Hava kirliliğinin, insanların yanı sıra diğer canlılara da zarar verdiğini vurgulayan Toros, yaklaşık bir milyon hayvan ve bitki türünün neslinin tükenme tehlikesiyle karşı karşıya olduğunu ifade etti.
"Türkiye'de 1990'lara göre iyileşme var"
Toros, Türkiye'deki hava kalitesinin 1990'lara göre iyileştiğine işaret ederek, bu durumun enerji kaynağı olarak doğal gaz kullanımının yaygınlaşması ve endüstriyel tesislerdeki iyileştirmelerle sağlandığını bildirdi.
Hava kalitesindeki iyileşmeye rağmen kirlilik seviyesinin istenilen düzeyde olmadığını dile getiren Toros, "Bazı illerde partikül madde ve azot dioksit kirliliği için DSÖ'nün sınır değerlerini karşılayamıyoruz." diye konuştu.

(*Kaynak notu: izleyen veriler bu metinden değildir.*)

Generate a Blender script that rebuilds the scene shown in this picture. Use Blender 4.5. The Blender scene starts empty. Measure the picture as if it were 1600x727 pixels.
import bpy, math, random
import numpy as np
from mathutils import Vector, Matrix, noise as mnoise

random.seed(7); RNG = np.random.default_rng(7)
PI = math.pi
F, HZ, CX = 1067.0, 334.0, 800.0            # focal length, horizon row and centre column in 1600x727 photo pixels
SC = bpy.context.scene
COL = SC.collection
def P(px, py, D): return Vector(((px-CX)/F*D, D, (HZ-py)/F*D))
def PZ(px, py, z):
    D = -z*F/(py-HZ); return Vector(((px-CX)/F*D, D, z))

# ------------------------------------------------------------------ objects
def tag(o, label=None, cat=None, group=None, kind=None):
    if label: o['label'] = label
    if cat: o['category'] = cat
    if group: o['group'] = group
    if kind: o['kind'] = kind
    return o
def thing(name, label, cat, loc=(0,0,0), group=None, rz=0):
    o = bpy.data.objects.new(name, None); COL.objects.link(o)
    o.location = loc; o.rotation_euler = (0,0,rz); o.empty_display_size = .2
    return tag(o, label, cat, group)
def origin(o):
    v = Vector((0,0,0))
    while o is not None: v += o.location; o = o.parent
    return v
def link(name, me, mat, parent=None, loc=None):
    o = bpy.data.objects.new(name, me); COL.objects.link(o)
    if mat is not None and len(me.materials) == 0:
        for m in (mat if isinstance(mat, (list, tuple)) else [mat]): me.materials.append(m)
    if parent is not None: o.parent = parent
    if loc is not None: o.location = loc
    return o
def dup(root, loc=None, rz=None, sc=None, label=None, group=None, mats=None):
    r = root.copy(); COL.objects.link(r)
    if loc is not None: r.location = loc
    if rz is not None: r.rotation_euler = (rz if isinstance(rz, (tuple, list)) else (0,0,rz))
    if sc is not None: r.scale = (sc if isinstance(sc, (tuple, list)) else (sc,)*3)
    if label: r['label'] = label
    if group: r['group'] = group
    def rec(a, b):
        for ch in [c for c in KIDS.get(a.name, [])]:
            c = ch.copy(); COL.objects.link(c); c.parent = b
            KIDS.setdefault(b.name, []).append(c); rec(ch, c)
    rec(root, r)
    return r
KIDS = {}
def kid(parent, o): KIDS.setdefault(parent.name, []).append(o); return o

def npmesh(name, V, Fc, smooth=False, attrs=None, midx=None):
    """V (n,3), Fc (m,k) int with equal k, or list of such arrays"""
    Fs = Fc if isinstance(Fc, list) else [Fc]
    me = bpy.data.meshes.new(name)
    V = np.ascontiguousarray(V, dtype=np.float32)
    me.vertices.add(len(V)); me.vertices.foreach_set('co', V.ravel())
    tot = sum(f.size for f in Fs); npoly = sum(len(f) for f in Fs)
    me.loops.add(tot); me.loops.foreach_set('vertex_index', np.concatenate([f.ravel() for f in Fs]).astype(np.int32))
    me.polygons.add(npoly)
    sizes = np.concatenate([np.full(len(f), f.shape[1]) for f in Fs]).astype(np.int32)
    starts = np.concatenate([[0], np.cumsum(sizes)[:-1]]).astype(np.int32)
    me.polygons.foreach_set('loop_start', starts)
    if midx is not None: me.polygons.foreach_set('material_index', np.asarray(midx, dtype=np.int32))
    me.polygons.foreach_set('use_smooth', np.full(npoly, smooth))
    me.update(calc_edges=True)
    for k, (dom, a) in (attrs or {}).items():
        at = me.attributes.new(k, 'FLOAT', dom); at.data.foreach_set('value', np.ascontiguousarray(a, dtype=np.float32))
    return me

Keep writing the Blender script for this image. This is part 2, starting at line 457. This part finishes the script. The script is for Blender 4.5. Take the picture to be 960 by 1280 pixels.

Toros, insanların enerji kaynaklarını daha verimli kullanarak, yenilebilir enerji kullanımını artırarak, gereksiz tüketimden kaçınarak ve israfı azaltarak hava kalitesini iyileştirebileceğini belirtti.
"Bir şey yapılmazsa ekosistemler çöker"
İklim aktivisti Mallam da "Atmosferde karbon salınımının artmasına neden olan fosil yakıtların çıkartılması ve yakılması, iklim değişikliğinin sebebidir." dedi.
İklim değişikliği ve hava kirliliği arasındaki bağlantıya dikkati çeken Mallam, kirletici maddelerin küresel ısınmaya büyük bir etkisi bulunduğunu vurguladı.
Mallam, hava kirliliğinin kuraklık ve sel gibi doğal afetlerin sıklığını ve gücünü artırdığını, türlerin neslinin tükenmesine ve salgın hastalıklara neden olduğunu vurgulayarak, "Karbon salınımını azaltmak için derhal bir şey yapılmazsa tüm ekosistemler çöker." ifadesini kullandı.
Hükümetlerin, fosil yakıt endüstrisine yönelik her türlü desteği derhal durdurması ve herkes için yüzde 100 yenilenebilir enerjiye adil ve eşit geçişi taahhüt etmeleri gerektiğinin altını çizen Mallam, yetkililere, "Tüm yeni kömür, petrol ve gaz projelerini durdurun." çağrısında bulundu.
Dünyanın en kirli şehri "Yeni Delhi"
İsviçre merkezli IQ AirVisual'a atıfla, 17 Kasım itibarıyla dünyanın en kirli şehrinin Hindistan'ın başkenti Yeni Delhi olduğunu anımsatan Mallam, şehrin hava kalitesinin "tehlikeli" seviyede olduğunu vurguladı.
Mallam, Yeni Delhi'de, havadaki partikül madde miktarını ölçen PM 2,5 değerinin önerilen sınırın 10 katından daha fazla olduğunu aktardı.